== Stored rows
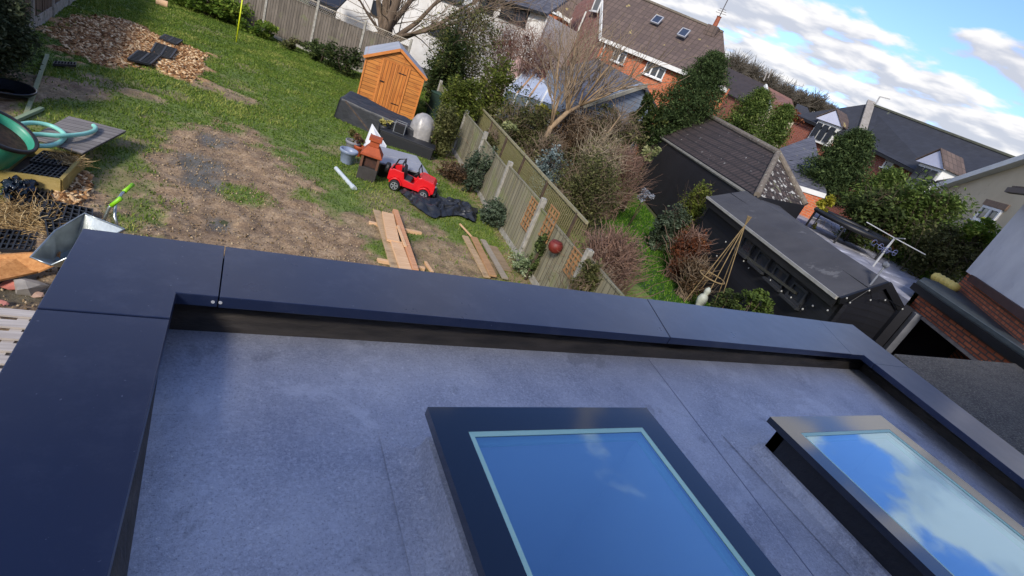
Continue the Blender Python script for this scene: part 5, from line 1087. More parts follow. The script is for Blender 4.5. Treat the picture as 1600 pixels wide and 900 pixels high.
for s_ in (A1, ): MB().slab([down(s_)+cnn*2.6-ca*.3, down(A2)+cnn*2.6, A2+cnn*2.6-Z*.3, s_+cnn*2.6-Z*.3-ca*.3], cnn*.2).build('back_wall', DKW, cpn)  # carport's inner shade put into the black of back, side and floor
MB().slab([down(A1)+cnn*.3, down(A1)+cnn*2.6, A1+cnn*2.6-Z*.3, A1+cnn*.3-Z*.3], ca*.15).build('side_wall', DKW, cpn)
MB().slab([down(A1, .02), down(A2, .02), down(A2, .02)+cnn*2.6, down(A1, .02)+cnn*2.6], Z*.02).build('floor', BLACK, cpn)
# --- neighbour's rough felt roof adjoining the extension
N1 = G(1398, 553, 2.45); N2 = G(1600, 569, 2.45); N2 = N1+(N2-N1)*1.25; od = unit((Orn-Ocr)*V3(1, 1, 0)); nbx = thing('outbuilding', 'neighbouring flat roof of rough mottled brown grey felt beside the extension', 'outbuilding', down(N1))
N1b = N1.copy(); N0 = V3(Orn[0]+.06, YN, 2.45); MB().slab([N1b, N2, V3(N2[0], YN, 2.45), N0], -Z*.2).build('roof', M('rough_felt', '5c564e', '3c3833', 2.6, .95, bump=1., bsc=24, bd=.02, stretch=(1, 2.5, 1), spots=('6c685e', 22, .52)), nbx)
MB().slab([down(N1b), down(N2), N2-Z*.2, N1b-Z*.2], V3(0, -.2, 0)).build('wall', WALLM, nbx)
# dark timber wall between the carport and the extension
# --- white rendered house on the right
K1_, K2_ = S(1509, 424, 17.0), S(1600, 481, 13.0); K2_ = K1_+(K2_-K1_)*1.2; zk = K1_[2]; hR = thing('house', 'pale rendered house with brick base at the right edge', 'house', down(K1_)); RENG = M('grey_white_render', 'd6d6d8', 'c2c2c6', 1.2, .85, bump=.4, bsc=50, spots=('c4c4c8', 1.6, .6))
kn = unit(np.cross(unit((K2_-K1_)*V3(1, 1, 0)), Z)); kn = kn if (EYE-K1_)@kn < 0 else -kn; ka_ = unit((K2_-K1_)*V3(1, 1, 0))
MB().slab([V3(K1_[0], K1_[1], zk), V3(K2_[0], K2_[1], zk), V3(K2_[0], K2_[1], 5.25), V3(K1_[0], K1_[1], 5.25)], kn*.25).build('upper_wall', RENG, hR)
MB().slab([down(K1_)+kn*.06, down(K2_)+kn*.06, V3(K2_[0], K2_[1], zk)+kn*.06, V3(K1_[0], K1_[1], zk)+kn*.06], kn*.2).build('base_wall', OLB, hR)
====
== Stored rows
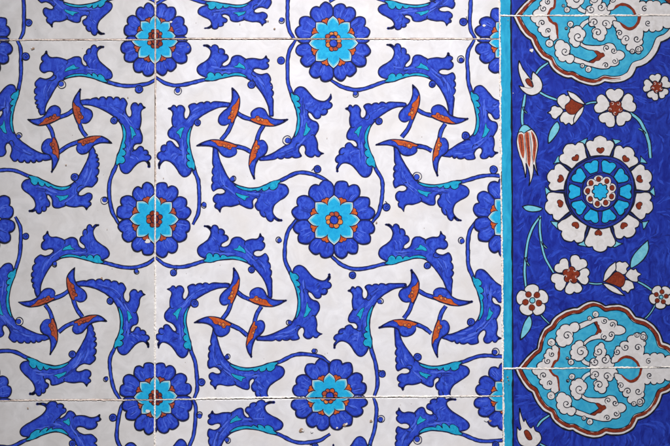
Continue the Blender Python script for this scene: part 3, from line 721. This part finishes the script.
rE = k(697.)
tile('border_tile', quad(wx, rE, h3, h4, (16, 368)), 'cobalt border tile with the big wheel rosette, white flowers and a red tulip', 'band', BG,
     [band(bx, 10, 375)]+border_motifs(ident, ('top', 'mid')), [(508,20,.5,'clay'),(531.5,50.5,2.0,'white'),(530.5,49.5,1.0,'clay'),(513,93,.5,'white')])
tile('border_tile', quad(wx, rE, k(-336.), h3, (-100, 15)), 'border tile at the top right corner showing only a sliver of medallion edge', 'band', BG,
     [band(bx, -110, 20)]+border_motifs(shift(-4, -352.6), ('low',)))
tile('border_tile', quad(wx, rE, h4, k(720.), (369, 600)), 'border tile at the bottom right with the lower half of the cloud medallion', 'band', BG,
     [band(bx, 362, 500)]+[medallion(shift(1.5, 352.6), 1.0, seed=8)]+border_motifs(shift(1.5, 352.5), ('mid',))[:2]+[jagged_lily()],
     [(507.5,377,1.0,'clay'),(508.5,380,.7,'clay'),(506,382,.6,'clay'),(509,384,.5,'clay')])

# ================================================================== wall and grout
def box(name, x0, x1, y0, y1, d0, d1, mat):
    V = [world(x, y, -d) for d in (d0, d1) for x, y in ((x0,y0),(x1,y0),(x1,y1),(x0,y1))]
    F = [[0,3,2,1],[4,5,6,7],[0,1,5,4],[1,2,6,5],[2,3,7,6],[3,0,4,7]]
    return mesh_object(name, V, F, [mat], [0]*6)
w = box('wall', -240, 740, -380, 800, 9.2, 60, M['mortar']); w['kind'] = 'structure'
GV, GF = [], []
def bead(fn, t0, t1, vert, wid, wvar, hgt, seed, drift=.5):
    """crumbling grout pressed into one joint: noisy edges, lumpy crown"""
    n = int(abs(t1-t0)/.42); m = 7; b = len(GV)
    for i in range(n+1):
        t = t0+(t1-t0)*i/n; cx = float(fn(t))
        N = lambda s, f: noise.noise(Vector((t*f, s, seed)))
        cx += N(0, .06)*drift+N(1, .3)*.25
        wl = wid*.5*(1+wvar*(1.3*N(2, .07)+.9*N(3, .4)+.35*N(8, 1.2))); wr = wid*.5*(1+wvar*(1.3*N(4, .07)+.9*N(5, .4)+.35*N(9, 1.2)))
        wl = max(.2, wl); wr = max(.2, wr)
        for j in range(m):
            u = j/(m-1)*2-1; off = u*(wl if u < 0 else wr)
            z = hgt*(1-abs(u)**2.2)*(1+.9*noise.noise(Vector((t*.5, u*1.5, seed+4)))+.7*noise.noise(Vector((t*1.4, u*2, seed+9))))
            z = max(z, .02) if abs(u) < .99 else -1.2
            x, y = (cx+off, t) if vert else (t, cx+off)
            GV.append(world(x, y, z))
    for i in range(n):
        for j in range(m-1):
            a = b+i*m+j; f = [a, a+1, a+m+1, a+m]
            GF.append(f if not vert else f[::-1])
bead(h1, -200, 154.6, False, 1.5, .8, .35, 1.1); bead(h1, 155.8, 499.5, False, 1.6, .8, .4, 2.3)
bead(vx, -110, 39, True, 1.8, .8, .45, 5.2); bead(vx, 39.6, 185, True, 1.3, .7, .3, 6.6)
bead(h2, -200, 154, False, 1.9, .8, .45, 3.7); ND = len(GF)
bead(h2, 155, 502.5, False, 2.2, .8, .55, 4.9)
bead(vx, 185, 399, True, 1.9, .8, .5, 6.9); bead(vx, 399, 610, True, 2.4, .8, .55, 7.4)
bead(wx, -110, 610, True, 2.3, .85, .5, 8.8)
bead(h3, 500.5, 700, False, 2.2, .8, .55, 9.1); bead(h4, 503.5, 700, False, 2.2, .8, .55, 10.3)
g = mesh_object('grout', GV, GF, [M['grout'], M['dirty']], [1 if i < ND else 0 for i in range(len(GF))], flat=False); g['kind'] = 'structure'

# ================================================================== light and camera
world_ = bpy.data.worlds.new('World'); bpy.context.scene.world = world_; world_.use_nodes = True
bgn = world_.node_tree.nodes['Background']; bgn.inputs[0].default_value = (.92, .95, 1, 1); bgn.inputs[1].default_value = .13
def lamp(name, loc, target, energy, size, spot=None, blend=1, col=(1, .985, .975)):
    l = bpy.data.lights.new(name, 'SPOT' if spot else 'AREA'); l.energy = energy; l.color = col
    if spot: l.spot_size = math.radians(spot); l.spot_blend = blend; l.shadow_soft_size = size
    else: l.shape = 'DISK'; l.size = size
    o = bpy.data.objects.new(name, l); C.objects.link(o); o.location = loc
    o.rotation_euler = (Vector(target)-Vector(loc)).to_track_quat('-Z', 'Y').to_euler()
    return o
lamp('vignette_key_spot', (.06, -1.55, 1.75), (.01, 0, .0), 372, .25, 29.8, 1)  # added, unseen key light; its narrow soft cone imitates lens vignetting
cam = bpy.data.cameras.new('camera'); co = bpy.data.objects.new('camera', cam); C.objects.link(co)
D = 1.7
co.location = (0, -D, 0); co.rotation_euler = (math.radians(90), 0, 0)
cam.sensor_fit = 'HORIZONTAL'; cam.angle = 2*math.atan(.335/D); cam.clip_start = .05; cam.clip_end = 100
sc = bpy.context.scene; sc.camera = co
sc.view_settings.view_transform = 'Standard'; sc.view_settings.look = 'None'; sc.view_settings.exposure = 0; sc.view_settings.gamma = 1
====
§ **Exercise goal**
Gather every line from the listing above in which "script" appears, and copy those lines.

§ **Task result**
Continue the Blender Python script for this scene: part 5, from line 1087. More parts follow. The script is for Blender 4.5. Treat the picture as 1600 pixels wide and 900 pixels high.
Continue the Blender Python script for this scene: part 3, from line 721. This part finishes the script.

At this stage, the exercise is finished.